Different organisms, different people, and different moments in our own lives all display different levels of agency. Whatever it is that allows us to make decisions, and which we can act with varying amounts of, it makes sense to me to call free will; this ability aligns not only with people’s understanding of the term but also longstanding moral and legal traditions.

Harris argues that only the “conscious witness of our thoughts and actions” could claim to have free will, even though it doesn’t in practice: “You are not in control of your mind—because you, as a conscious agent, are only part of your mind, living at the mercy of other parts.”[225] I think that this apparent dualism is mistaken; instead, I see free will as the result of our non-dualistic sense of self operating within our brains and acting through our bodies, regardless of whether we are fully or only partially conscious of the choice being made. Although consciousness is still incompletely understood, it seems to me that it could be more usefully described as several different continuously varying abilities, rather than the discrete state described by Harris.

Harris’s rejection of free will, if taken to its logical conclusion, would reveal all choices to be fundamentally illusory. Rather than accept this conclusion, though, he still acknowledges the importance of characteristics traditionally understood as deriving from free will: deliberative and reflective thinking, decisions, intentions, efforts, goals, willpower, and moral responsibility, concluding that “the fact that our choices depend on prior causes does not mean that they don’t matter.”[226] I believe Harris when he says that he can maintain this perspective while regarding free will as an illusion, but evidence from social science research suggests that most people benefit from a belief in free will and suffer from a denial of it.

***

One generous reviewer of an early draft of this essay helpfully characterized it as coming across as a “personal attack.” I didn’t intend for it to be an attack of any kind—the tone I was aiming for was “playful”! Whatever sense of attack that remains in the text reflects my own failure to communicate my intended tone: I have thought of this whole review as a friendly conversation, with the goal of it being as useful as possible. To the degree that the structure of my comments is “personal,” though, that is a major theme I have focused on: my impression is that what Harris presents as objective and universal truths are often subjective and personal preferences.

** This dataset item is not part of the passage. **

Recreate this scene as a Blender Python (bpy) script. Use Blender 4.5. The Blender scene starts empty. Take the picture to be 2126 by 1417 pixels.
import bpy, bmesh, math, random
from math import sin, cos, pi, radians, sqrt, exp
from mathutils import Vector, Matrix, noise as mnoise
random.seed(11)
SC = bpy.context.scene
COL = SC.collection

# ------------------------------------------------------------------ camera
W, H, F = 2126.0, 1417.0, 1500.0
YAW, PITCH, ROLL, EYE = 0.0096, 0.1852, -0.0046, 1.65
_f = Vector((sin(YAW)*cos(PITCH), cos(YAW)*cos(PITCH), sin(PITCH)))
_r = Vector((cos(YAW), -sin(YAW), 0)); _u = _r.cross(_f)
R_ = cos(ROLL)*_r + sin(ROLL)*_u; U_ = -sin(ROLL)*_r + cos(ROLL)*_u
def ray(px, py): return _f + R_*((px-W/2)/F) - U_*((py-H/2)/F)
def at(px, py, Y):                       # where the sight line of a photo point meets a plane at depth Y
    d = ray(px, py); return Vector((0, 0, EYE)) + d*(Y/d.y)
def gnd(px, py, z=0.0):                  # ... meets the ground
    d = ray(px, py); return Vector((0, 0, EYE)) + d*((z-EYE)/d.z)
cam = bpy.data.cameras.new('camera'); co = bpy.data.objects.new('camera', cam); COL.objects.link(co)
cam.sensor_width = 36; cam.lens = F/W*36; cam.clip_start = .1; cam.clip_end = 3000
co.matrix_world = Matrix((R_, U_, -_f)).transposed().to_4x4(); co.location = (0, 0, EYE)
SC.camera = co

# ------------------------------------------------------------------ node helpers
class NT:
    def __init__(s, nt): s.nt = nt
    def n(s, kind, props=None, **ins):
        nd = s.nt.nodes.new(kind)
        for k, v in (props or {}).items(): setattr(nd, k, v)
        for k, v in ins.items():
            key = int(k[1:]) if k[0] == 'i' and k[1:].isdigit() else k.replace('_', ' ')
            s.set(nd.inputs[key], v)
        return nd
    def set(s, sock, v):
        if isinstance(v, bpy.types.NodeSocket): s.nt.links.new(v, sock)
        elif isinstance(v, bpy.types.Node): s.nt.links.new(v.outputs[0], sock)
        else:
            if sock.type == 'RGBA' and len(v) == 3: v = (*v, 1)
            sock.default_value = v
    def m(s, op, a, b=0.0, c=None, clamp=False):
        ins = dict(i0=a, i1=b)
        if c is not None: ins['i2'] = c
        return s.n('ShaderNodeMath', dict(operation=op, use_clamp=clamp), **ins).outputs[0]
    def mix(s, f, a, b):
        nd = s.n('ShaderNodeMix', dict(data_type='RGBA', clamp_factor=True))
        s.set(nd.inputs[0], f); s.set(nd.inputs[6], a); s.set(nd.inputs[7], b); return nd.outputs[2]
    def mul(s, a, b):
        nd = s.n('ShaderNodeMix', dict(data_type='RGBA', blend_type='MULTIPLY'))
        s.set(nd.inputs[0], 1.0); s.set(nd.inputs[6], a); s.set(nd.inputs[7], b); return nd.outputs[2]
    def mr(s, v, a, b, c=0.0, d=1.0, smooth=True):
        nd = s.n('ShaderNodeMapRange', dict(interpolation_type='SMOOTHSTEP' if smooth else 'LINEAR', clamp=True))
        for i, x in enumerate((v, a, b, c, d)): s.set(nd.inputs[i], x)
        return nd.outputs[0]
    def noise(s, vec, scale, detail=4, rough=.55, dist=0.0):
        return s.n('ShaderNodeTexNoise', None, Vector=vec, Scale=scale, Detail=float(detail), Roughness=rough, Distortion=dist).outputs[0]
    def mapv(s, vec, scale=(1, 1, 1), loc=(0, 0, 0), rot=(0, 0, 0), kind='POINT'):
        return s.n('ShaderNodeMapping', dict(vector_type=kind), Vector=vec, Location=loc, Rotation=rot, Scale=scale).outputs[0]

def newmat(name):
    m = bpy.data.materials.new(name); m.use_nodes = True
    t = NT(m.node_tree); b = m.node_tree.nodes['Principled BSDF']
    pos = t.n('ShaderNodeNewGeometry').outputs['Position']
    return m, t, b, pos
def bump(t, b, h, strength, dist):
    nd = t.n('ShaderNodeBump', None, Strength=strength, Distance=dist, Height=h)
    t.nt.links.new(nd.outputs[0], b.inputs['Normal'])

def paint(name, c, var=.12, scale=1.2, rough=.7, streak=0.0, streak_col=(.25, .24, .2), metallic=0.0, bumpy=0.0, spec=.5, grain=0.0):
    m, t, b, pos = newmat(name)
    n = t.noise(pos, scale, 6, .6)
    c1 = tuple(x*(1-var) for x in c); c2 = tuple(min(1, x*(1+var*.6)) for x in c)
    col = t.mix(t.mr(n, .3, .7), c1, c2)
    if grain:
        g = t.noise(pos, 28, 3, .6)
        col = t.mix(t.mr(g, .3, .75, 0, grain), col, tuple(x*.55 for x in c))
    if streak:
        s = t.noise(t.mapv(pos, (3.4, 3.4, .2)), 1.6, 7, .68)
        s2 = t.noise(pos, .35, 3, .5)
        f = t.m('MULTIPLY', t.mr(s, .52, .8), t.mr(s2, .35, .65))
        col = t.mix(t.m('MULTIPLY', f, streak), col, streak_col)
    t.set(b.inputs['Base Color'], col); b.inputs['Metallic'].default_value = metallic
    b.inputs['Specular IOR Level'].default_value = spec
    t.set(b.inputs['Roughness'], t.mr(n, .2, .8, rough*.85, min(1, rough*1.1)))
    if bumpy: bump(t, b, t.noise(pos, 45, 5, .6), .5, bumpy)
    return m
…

I don’t mean to imply that Harris’s personality is uniquely a problem, or even a problem at all. In discussing various of his arguments and conclusions that I find unsatisfying, I am attempting to highlight ways in which different values and understandings can hinder effective and productive communication. My sense is that the reality of individual personality differences may place a limit on how universal our preferences and values can be—not just for Harris, but for everyone.

By presenting his ideas so clearly and accessibly in numerous books and podcast episodes over many years, I think that Harris has provided a great service in furthering the conversation about a variety of perennially important topics: the relationship between science and religion; the morality of honesty and dishonesty; and the reality and nature of the self, consciousness, and free will. His framing of the issues has certainly helped me to clarify my own thoughts on these subjects. In the end, I am confident that Harris wants a future with more human flourishing; I am less convinced that his beliefs on these topics are the only ones compatible with that future.